The World Bank expects Egypt’s economy to grow at a 4.8% clip in FY 2022-2023, according to its October MENA Economic Update (pdf).
The forecast marks a downward revision of 0.2 percentage points from its April forecast (pdf), when the bank expected Egypt to grow 5.0% during the current fiscal year.
Egypt is outperforming most other oil importers in the region — the exception being Djibouti, which is expected to see its economy grow 5.3% in 2023.
MENA’s net oil importers are seeing “heightened stress and risk” to their economies due to “higher import bills, especially for food and energy, and from the depreciation of local currencies in some countries,” the report says.
Debt service burdens are growing for oil importers, including Egypt, Jordan, and Tunisia, as global interest rates are on the rise with the wave of monetary tightening, the report notes.
These countries are also facing increased expenses from inflation mitigation programs (think food + energy subsidies and cash transfer programs like Takaful and Karama here in Egypt), which the World Bank says require us to “cut other expenditures, find new revenues, or increase deficit and debt” to continue financing.
Cash (for the poorest) is king: Policymakers in Egypt intervened in “product-markets” through wide subsidies on foodstuffs and energy, which helped to keep annual inflation 4.1 percentage points lower than it would have been without intervention, the World Bank says.
But adopting a “subsidy on food and energy prices that benefits the entire population costs 13.2 times more than allowing prices to increase and supporting just the poorest 10% of the population with a cash transfer,” according to the report.
The region as a whole is on track for its best growth year since 2016 — but performance is mixed: Growth across the MENA region is expected to come in at 5.5% in calendar year 2022, which the World Bank notes is the fastest rate in six years, before slowing to 3.5% in 2023. “This average growth masks uneven patterns across countries. In the GCC, growth is expected to accelerate to 6.9% in 2022” on the back of higher crude oil prices, while non-GCC oil exporters will also see similar (albeit lower) growth.
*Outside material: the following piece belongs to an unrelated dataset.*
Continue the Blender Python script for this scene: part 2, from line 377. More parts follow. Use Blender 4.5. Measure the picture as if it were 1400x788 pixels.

The same goes for real GDP growth per capita, which is set to accelerate to 3.9% in 2022 but will slow to 2.0% in 2023. “Again, this growth is uneven among the country groups. GDP per capita growth for GCC countries is expected to accelerate to 5.5% in 2022 before slowing to 2.4% in 2023. The corresponding rates are 2.5% and 1.1% for developing oil exporters,” while oil importers will see GDP per capita growth at 2.9% this calendar year and 2.7% in 2023.